The Greek finance minister Evangelos Venizelos wants to do a cash check in the night from Thursday to Friday to calculate whether the necessary participation of creditors can be achieved. According to Greek law, if 60 percent of private creditors participate, the rest could be forced to take part themselves. Those "unwilling" to take part face a threat of worse conditions, and with it, higher losses.

But the Greek finance minister would rather it didn't come to that. Evangelos is aiming for 90 percent participation to enable him to declare the haircut voluntary. If the participation stalls at 60-90 percent, the so-called credit default swaps, which banks have agreed to in case of a Greek default, will become due.

National bankruptcy still looms

If, on the other hand, less than 60 percent participate, it would mean the biggest debt cut in history had failed. The Institute of International Finance (IIF) estimates that a resulting disorderly Greek bankruptcy would cost one trillion euros. That's according to a secret report, cited by the Greek newspaper "Athens News."

The German finance minister, Wolfgang Schäuble, remains optimistic.

"My prognosis is that a majority of creditors will accept the offer," said Schäuble in an interview with Bavarian television.

But the head of the banking group KfW, Ulrich Schröder, said earlier this week that he feared Greece would fall short of the all-important 60 percent hurdle.

"It's a relatively big concern that Greece will fail the 60 percent mark," Schröder told finance reporters in Frankfurt. "I'd be happy if I was wrong."

Greek Finance Minister Evangelos Venizelos
Greek finance minister Evangelos Venizelos may try to force creditors to accept the cutImage: dapd

In an internal report, analysts from the EU Commission, International Monetary Fund (IMF) and the European Central Bank say that they believe Greece will fail to achieve a voluntary debt cut, meaning the 90 percent mark will not be reached.
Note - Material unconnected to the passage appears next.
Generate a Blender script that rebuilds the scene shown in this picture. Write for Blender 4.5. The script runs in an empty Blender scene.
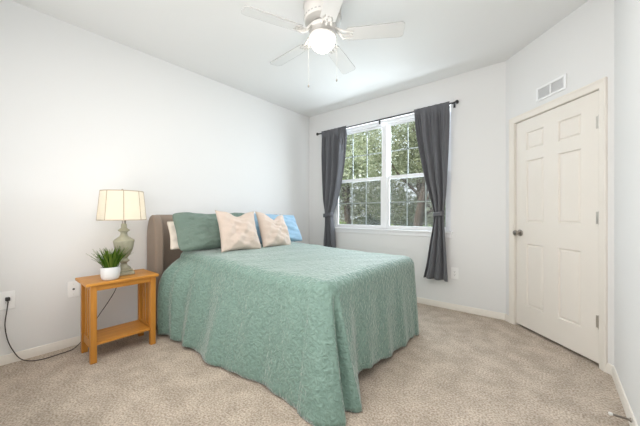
import bpy, bmesh, math, random
from mathutils import Vector, Matrix, noise as mnoise
PI = math.pi
R = math.radians
SC = bpy.context.scene
COL = SC.collection

# ---------------------------------------------------------------- camera, world, lights, exposure
cam_d = bpy.data.cameras.new('camera')
cam = bpy.data.objects.new('camera', cam_d)
COL.objects.link(cam)
cam_d.sensor_width = 36.0
cam_d.sensor_fit = 'HORIZONTAL'
cam_d.lens = 284.4 / 640 * 36
cam_d.clip_start = 0.02
cam_d.shift_y = 0.5 / 640
cam.location = (3.172, -3.57, 1.127)
cam.rotation_euler = (PI / 2, 0, math.asin(0.635))
SC.camera = cam

world = bpy.data.worlds.new('sky')
SC.world = world
world.use_nodes = True
wn = world.node_tree.nodes
wl = world.node_tree.links
wn.clear()
w_out = wn.new('ShaderNodeOutputWorld')
w_bg = wn.new('ShaderNodeBackground')
w_geo = wn.new('ShaderNodeNewGeometry')
w_sep = wn.new('ShaderNodeSeparateXYZ')
w_ramp = wn.new('ShaderNodeValToRGB')
w_tc = wn.new('ShaderNodeTexCoord')
wl.new(w_tc.outputs['Generated'], w_sep.inputs[0])
wl.new(w_sep.outputs['Z'], w_ramp.inputs['Fac'])
w_ramp.color_ramp.elements[0].position = 0.0
w_ramp.color_ramp.elements[0].color = (0.92, 0.96, 1.0, 1)
w_ramp.color_ramp.elements[1].position = 0.9
w_ramp.color_ramp.elements[1].color = (0.62, 0.80, 1.0, 1)
wl.new(w_ramp.outputs['Color'], w_bg.inputs['Color'])
w_bg.inputs['Strength'].default_value = 1.3
wl.new(w_bg.outputs[0], w_out.inputs[0])


def lamp(name, kind, loc, energy, color, rot=(0, 0, 0), **kw):
    d = bpy.data.lights.new(name, kind)
    d.energy = energy
    d.color = color
    for k, v in kw.items():
        setattr(d, k, v)
    o = bpy.data.objects.new(name, d)
    o.location = loc
    o.rotation_euler = rot
    COL.objects.link(o)
    return o


# sun behind the house: it lights the trees and never enters the window
lamp('sun', 'SUN', (0, -10, 12), 6.0, (1.0, 0.96, 0.88), (R(48), 0, R(-25)), angle=R(12))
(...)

However, Olli Rehn, the EU Commissioner responsible for currency issues and the economy, has joined Schäuble in his optimism. Rehn told the French newspaper "Le Figaro" that there was evidence that the debt cut would happen "without a hitch, because the situation remains interesting for the private sector."

Weekend exchange

Banking group KfW says it will take part in the debt cut - as will other large German private banks. The biggest portion of Greek government bonds, meanwhile, is held by Greek banks, pension funds and health insurers, who have held talks with the Greek finance ministry and said they too will tag along.

The situation is not so clear among other investors. But if all things go to plan, the exchange will take place over the weekend so that by the time the markets open on Monday, Greece's debt cut will be perfectly placed. The Greek debt would drop nominally by 107 billion euros. It's currently running at 350 billion euros.

But that's not all.

Next Monday, euro finance ministers will again turn their attention to Greece because Greek banks themselves will need fresh funds to survive the debt cut. The Greek government hopes to tap these new funds from the EFSF. But the ratings agency Moody's says that means Greek banks will effectively have lost their entire equity.

Moody's estimates the banks will need about 40 billion euros to survive. And that means the national debt cut - if successful - will be closely followed by new moves to rescue the banks.

What remains unclear is how the markets will react on Monday. Greek government bonds and Greek banks could come under pressure.